(Sharecast News) – Workspace provider IWG reported a strong performance across key financial metrics in its first half results on Tuesday.
The FTSE 250 operator of brands including Regus posted a record six-month system-wide revenue total of £1.679bn, marking 14% growth in constant currency year-on-year.
Group revenue for the period stood at £1.484bn.
IWG said its EBITDA, benefiting from both revenue momentum and diligent cost management, surged 48% to £198m, up from £131m in the first half of 2022.
The company reported positive cash flow from business activities, amounting to £162m, swinging from the £4m negative flow in the first six months of 2022.
Over the last six months, IWG said it had also successfully reduced its net financial debt by £54m, bringing it down to £658m.
Operationally, IWG said it had signed contracts for an additional 400 new locations in the first half, of which only 5% were company-owned.
The firm’s net growth capital expenditure fell to £34m, from £57m a year earlier, meeting management’s projections.
IWG added that its capital-light growth strategy led to a 40% rise in fee income, to £21m – a figure that was expected to grow significantly as more locations opened over an average period of 18 months.
Worka, IWG’s hybrid-working focussed platform, reported a revenue increase of 32% to £153m and a 35% growth in EBITDA to £62m.
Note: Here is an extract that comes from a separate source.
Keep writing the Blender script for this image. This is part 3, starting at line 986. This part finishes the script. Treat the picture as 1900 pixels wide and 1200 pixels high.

Additionally, the platform was poised for further growth with new product launches scheduled for the fourth quarter.
Looking at its balance sheet, IWG successfully refinanced its debt facilities through to the fourth quarter of 2025 in the period, while a strong cash generation total of £68m was directly used to reduce gross debt.
“We continue to grow as expected, producing a record period for IWG with our highest ever revenue in our over 30-year history, up 14% from the first half of 2022,” said chief executive officer Mark Dixon.
“Importantly, we have achieved this alongside increasing EBITDA and cashflow generation, which is reducing net debt.
“We have done this through a combination of higher demand for flexible work products, improved pricing and cost discipline and I am looking forward to continuing this momentum into the second half of 2023 and into 2024.”
Dixon said that during the first half, IEG accelerated its capital-light growth strategy, allowing it to capitalise on a growing pipeline of property investors seeking to maximise returns by partnering with IWG.
“We have signed almost as many agreements in the first half of 2023 as we did in the whole of 2022.
“We continue to be well placed to deliver further revenue, profitable growth and reducing leverage as more companies permanently embrace hybrid working as their preferred model with IWG set to be the biggest beneficiary.”
At 0847 BST, shares in IWG were up 0.47% at 150.7p.